Accountability sits with the programme owners who defined the operating model, not just the platform team. If no one owns access decisions, review cadence, exception cleanup, and role maintenance, least privilege becomes a slogan rather than an enforceable control. Governance must be assigned, monitored, and maintained.
Why This Matters for Security Teams
When an IGA programme cannot prove least privilege, the problem is rarely just tooling. It is usually a governance failure: no clear owner for access policy design, exception approval, review cadence, role cleanup, or entitlement drift. That matters because least privilege is not a static report outcome. It is an operating discipline that must survive reorganisations, application changes, and emergency access requests. Current guidance from the OWASP Non-Human Identity Top 10 and NIST’s NIST SP 800-207 Zero Trust Architecture both reinforce that access must be continuously validated, not merely assigned once and forgotten. The NHIMG Ultimate Guide to NHIs — Key Challenges and Risks shows how widespread overprivilege and weak visibility are in practice. In fact, NHIMG reports that 97% of NHIs carry excessive privileges. In practice, many security teams discover least-privilege failure only after an audit exception, incident, or reorganisation has already exposed the gap, rather than through intentional control ownership.
How It Works in Practice
Accountability needs to be assigned across the full access lifecycle, not parked with the IAM tool owner. The programme owner should define policy, the system owners should validate access need, and business approvers should own exceptions where they grant them. Security or GRC then verifies whether the process works and whether evidence exists to prove it. That evidence usually includes:
- role and entitlement ownership mapped to named business or application owners
- review cadence for privileged and sensitive access, with documented completion
- exception handling with expiry dates and explicit re-approval
- role engineering and cleanup for stale or inherited access
- metrics showing how fast access is removed after job changes or offboarding
Least privilege becomes provable when the programme can show decision-making, not just system configuration. This is where control families in NIST SP 800-53 Rev. 5 Security and Privacy Controls align well with IGA practice, especially around access enforcement, review, and accountability. For NHI-heavy environments, NHIMG’s Ultimate Guide to NHIs is useful because machine identities expose the same structural issue: if nobody owns lifecycle decisions, privileges accumulate faster than governance can remove them.
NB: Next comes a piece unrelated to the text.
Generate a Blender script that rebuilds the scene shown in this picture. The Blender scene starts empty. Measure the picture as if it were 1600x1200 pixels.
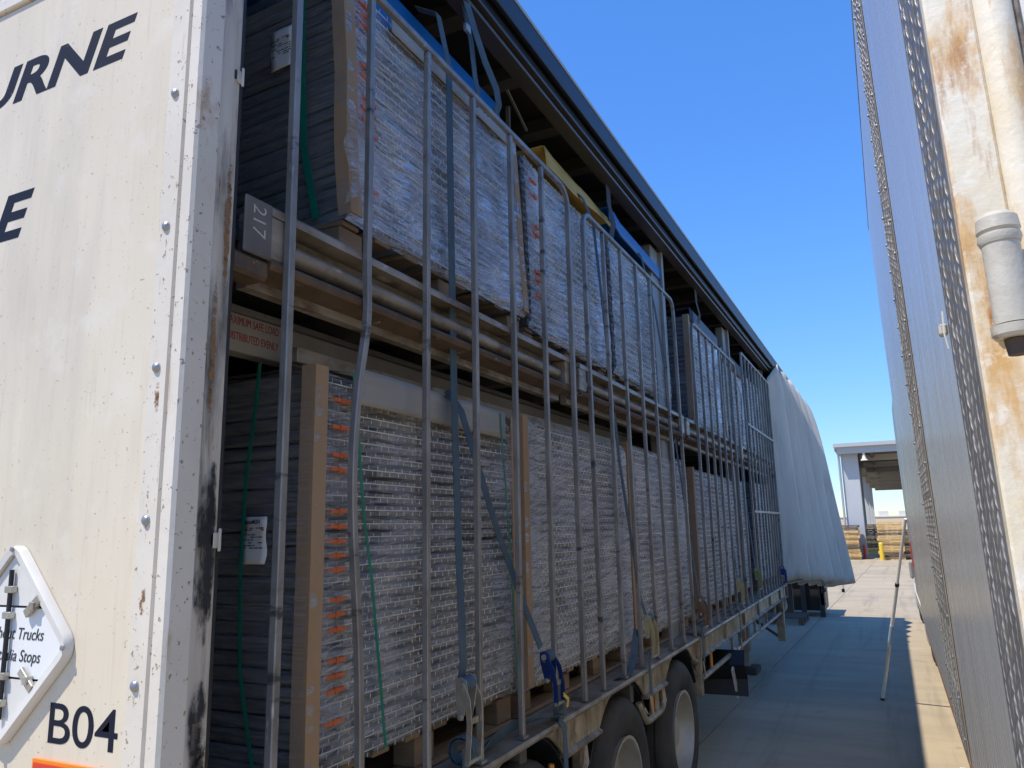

Where this guidance breaks down is highly dynamic environments with delegated admin models and rapid DevOps changes, because entitlements can shift faster than quarterly review processes can reliably capture.
Common Variations and Edge Cases
Tighter access governance often increases operational overhead, so organisations have to balance evidence quality against approval friction. That tradeoff becomes most visible in shared service models, mergers, and cloud platforms where one team provisions access and another team consumes it. Best practice is evolving, but there is no universal standard for proving least privilege in environments where role definitions are immature or where access is granted through code, pipelines, or service accounts rather than human request flows. In those cases, the accountable party is still the programme owner, but the control design must adapt.
The most common edge case is delegated administration. Here, application owners may approve access locally, but the IGA programme still owns the governance standard, evidence retention, and exception closure rules. Another is emergency access: if break-glass access is not time-boxed and reviewed after use, least privilege cannot be demonstrated. A third is non-human identity sprawl, where service accounts and API keys are treated as infrastructure artifacts instead of governed identities; NHIMG’s research and the OWASP guidance both indicate that this is where excessive privilege accumulates fastest. The practical test is simple: if the programme cannot name who approved access, who reviewed it, and who removed it, it cannot prove least privilege, even if the platform shows access lists are technically current.
Standards & Framework Alignment
This section maps relevant standards and security frameworks to the operational risks and controls described in this guidance.
OWASP Non-Human Identity Top 10 and CSA MAESTRO address the attack and risk surface, while NIST AI RMF, NIST CSF 2.0 and NIST Zero Trust (SP 800-207) set the governance and control requirements practitioners need to meet.
| Framework | Control / Reference | Relevance |
|---|---|---|
| OWASP Non-Human Identity Top 10 | NHI-03 | Least privilege fails when NHI access is excessive or unowned. |
| CSA MAESTRO | Governance for autonomous workloads needs clear decision ownership. | |
| NIST AI RMF | GOVERN | Accountability is a governance requirement for AI-driven access decisions. |
| NIST CSF 2.0 | PR.AC-4 | Least privilege depends on managed access authorisation and review. |
| NIST Zero Trust (SP 800-207) | Zero trust requires continuous validation of access need and trust. |
Assign owners for each NHI entitlement and remove excess privilege on a defined cadence.